→ WHAT YOU SHOULD DO: Which lines include the word "pixels"? Copy each of them.

→ DATA LINES:
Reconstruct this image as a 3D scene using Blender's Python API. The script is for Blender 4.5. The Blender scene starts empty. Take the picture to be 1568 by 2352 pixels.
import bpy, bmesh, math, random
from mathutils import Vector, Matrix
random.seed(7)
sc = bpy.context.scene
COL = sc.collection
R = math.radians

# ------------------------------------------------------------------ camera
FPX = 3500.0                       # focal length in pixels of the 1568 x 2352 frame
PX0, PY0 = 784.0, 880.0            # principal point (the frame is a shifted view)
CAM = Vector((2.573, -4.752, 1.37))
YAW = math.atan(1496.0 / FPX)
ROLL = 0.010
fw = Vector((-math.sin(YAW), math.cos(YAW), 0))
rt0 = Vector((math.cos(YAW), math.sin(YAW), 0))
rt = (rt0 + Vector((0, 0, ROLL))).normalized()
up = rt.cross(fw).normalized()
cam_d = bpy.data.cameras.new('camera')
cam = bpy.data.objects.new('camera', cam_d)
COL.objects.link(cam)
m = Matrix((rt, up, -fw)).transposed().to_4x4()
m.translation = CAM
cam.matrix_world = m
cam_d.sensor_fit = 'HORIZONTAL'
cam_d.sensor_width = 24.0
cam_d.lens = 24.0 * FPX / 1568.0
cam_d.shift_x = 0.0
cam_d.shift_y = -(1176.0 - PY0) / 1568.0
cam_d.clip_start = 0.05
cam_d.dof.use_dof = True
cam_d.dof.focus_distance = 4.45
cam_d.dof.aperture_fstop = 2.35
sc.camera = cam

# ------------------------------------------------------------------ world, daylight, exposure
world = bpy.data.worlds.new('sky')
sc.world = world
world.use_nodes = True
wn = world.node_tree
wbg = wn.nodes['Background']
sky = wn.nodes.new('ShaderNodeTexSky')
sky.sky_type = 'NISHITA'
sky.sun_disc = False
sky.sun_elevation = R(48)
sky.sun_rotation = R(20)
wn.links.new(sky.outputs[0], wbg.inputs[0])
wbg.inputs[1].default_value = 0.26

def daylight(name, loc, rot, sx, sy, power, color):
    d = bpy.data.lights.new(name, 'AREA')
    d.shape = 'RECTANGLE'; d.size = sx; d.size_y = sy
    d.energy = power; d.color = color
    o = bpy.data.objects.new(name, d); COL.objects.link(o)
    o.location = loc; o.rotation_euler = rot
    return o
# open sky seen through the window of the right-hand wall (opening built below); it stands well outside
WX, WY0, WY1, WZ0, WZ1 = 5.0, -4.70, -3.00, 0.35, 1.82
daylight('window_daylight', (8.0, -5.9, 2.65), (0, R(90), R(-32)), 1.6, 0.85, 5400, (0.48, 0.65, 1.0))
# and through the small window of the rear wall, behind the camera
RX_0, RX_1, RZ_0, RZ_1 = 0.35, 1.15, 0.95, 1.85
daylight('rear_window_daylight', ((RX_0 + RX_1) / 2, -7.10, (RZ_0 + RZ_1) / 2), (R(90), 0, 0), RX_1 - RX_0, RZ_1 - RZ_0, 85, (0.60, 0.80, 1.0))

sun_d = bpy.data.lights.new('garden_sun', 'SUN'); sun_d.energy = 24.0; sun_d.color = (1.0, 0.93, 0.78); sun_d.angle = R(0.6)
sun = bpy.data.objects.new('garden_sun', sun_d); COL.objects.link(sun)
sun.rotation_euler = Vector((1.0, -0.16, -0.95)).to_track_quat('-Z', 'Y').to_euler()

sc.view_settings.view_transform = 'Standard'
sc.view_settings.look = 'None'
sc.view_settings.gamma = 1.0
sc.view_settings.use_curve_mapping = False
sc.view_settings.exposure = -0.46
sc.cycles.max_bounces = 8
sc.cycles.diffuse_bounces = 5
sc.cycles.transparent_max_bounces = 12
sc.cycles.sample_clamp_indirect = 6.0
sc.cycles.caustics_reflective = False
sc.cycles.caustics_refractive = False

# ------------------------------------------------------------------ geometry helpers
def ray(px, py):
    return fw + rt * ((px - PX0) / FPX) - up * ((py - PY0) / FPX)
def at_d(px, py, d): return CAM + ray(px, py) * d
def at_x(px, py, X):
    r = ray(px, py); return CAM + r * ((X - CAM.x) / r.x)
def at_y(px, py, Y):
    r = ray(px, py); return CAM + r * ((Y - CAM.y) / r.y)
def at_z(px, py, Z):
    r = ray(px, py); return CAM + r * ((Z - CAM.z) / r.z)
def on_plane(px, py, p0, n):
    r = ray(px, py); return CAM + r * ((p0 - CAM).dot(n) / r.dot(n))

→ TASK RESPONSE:
Reconstruct this image as a 3D scene using Blender's Python API. The script is for Blender 4.5. The Blender scene starts empty. Take the picture to be 1568 by 2352 pixels.
FPX = 3500.0                       # focal length in pixels of the 1568 x 2352 frame